The WMDs — which doesn’t stand for Weapons of Mass Destruction; it’s the first letter of the last names of the three founding band members — is the latest in a lifetime of making music for Williams. He enjoys playing so much that the band and Williams’ friends will celebrate his 70th birthday playing at a music party at the Rathskeller (in the basement of the Montana Club) on Nov. 30.

It promises to be a big bash, because Williams has touched a lot of people’s lives since he first danced on a Florida beach when he was 2.

“He’s such a mover and a shaker,” notes longtime friend Barb Piccolo. “Mike’s a fabulous musician who’s willing to help people who are beginners get better. He plays anything and everything. He’s a wonderful person.”

A day after last week’s band practice, in his garage-turned-music studio and repair shop, the stout Williams offers up a black-and-white photograph of him dancing in his diapers in front of his family’s surf club in St. Petersburg, Fla. He was an only child, raised in a retirement community by a mother who sang and a father who whistled.

“Both are bona fide musical instruments,” he says earnestly but with a twinkle his eyes, making it hard to tell if he’s pulling your leg. “My mother’s sister played guitar and sang; my father’s sister lived down the street and played piano.”

His parents often took Williams to square dances in North Carolina, where he’d crawl into the cloak room and either fall asleep on the pile of coats or made up games he could play by himself. He didn’t realize it at the time, but the music he was hearing would shape his life.

“I was being conditioned,” Williams said. “My parents didn’t have any friends who had kids, so I listened to the radio all the time and created a rich fantasy life.”

He noodled around on an aunt’s piano for years, and tried but failed to play the clarinet when he was in the seventh grade.

“I wanted to be an overnight success on the clarinet, and I couldn’t. I quit after six months,” Williams said.

He took up the drums in high school, and played big band hits in a dance band. Williams got into jazz when he fell in with a trio while in the service, stationed in Guam.

“It was after the Korean War and before Vietnam. It was a good time to be in the military because no one was shooting at you,” Williams said.

He used the GI Bill to attend college, where Williams became what he jokingly calls a “professional student,” taking 11 years to earn degrees in philosophy and history. He’s still just one dissertation away from earning his doctorate.

Williams moved to Tallahassee, Fla., where he met his mentor, Cherrill Heaton, who handed Williams a mandolin and taught him three chords so they could play at a party that weekend.

“He was my guru,” Williams said. “He was the guy who got me started.”

And what a start it was.

Today, Williams plays the fiddle, banjo, mandolin, guitar and just about any other stringed instrument. He performs bluegrass, Cajun, Irish and Latin love songs and dance numbers, plus some music he refers to as “Puerto Rican hillbilly tunes.”

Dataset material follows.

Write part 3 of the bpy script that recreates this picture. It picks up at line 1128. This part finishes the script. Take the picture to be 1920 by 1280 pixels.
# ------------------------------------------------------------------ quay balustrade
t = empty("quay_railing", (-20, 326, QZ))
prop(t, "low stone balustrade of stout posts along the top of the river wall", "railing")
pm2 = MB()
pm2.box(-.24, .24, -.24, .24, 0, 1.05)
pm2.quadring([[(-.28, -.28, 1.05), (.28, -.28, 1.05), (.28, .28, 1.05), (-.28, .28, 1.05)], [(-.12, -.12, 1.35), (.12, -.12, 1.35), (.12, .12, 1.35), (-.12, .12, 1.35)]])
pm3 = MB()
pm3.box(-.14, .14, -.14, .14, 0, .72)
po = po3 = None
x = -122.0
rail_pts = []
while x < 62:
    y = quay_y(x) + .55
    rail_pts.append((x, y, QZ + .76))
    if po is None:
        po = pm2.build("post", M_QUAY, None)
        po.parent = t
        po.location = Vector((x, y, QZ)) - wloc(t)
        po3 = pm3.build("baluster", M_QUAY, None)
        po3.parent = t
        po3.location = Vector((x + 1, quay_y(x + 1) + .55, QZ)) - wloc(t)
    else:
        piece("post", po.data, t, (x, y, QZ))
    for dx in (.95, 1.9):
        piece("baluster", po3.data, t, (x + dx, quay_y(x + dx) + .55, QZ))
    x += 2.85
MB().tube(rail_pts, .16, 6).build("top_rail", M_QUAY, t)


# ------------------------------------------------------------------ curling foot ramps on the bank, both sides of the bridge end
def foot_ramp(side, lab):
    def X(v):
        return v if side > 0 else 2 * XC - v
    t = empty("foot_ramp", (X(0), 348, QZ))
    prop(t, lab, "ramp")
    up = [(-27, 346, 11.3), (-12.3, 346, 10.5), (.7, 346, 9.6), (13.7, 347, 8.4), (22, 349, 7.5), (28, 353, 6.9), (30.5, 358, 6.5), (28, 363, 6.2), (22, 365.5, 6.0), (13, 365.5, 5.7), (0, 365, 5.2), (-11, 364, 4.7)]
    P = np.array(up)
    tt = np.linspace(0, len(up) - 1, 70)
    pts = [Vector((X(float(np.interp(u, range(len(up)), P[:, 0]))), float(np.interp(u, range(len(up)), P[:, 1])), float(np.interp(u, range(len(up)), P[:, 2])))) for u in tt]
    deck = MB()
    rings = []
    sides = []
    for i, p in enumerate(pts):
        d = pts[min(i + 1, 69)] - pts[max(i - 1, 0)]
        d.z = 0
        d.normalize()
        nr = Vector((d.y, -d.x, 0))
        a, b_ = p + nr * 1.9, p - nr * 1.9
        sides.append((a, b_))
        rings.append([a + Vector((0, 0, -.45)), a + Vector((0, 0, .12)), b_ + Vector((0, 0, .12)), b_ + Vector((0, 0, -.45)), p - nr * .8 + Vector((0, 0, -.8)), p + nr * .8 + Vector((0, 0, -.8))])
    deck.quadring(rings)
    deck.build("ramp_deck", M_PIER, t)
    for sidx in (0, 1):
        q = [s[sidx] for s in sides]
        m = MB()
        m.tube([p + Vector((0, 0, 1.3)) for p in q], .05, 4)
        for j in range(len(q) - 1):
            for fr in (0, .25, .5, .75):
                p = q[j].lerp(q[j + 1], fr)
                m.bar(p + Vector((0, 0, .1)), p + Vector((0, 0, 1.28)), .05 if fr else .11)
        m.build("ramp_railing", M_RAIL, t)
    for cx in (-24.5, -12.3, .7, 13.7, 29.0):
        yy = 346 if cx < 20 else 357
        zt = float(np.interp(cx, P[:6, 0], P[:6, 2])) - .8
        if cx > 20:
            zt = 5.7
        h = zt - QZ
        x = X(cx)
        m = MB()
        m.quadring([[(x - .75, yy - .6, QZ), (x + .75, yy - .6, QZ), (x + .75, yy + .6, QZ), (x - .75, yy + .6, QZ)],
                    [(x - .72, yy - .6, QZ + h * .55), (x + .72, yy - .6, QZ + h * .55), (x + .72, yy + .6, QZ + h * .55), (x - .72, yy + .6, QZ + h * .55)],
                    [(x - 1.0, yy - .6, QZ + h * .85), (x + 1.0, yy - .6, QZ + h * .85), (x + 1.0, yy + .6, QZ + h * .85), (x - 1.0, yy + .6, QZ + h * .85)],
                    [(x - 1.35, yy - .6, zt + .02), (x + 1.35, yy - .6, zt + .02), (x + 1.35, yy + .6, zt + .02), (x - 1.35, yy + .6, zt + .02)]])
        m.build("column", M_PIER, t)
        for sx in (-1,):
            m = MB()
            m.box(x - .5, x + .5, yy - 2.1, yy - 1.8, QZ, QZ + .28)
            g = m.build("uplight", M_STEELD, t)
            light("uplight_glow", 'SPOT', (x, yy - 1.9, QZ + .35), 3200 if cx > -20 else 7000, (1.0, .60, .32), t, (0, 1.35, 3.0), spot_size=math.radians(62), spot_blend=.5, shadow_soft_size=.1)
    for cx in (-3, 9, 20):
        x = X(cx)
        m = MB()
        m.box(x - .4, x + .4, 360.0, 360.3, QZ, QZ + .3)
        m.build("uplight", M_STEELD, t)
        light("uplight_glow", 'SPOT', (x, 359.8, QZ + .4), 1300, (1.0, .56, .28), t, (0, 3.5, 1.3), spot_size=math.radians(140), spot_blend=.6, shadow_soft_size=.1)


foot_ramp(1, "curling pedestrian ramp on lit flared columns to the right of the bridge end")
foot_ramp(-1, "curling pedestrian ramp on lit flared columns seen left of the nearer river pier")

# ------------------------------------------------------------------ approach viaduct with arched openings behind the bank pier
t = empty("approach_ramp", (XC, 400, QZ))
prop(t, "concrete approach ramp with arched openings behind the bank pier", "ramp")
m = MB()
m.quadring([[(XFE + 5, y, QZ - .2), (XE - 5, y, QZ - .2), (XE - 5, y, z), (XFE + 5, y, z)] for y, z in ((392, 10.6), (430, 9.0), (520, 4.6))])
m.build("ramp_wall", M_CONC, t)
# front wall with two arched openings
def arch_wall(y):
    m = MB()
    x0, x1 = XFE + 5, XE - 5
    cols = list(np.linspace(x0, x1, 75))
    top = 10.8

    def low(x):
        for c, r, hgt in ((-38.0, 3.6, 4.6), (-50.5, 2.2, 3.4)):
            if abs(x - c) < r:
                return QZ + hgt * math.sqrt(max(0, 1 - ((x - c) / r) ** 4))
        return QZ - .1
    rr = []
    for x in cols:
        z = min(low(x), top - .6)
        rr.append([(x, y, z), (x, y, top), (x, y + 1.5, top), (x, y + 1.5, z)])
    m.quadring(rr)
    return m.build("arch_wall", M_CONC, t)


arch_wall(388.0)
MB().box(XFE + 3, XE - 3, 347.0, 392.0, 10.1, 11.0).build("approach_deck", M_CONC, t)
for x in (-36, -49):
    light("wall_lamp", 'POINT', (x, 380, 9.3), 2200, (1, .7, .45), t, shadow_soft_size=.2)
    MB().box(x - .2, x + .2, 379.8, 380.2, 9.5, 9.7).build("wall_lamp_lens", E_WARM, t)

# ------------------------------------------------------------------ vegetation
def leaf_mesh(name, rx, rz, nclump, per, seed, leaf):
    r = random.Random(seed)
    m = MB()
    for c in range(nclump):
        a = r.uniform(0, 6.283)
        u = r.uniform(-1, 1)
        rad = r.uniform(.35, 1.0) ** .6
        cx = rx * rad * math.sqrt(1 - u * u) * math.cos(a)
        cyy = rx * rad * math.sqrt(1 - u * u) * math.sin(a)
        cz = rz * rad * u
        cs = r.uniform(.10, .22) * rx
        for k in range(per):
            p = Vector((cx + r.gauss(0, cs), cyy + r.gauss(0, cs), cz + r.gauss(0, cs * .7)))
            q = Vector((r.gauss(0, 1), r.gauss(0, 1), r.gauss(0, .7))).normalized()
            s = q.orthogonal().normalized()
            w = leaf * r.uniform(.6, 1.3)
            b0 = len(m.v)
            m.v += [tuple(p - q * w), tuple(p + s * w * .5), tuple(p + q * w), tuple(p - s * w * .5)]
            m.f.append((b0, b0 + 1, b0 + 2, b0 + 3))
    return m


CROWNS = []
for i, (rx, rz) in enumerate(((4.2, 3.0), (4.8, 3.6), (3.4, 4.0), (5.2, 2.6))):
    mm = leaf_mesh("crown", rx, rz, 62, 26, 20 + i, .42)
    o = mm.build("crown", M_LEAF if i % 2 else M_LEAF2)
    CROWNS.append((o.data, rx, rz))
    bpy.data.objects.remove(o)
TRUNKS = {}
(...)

Williams moved to Helena about 33 years ago, where he became a charter member of the renowned Parlour Pickers, an “incubator group” that has spawned dozens of new bands. He’s organized numerous folk festivals, and his walls and shelves are cluttered with awards and accolades. He’s taught hundreds of people, ages 4 to 80, to play and still retains around 25 students.

“He’s renowned nationwide for the old-time stuff, but he’s also an all-around accomplished musician,” said Susan Mittelstadt, who learned mandolin from Williams 10 years ago and is a member of the WMDs. “Mike is the guy who holds it together. He has such a range of material and his ability to play with everybody and anybody, is just amazing.

He’s passed his love of music to his three children. Kyle, 24, started playing the ukulele when he was only 4 years old. Aaron, 18, plays electric bass in a reggae band. Emily, 17, plays fiddle, mandolin and guitar

And Williams retains his philosopher’s wonder of the world around him, and of the path he’s following.

“I’m always learning from somebody else. It’s like a process, like a river that’s never solidified, because a lot of the students give you insight into things,” the teacher says humbly. “I’m like a guide through the fog; I know one of many pathways and just try to point you in the right direction.”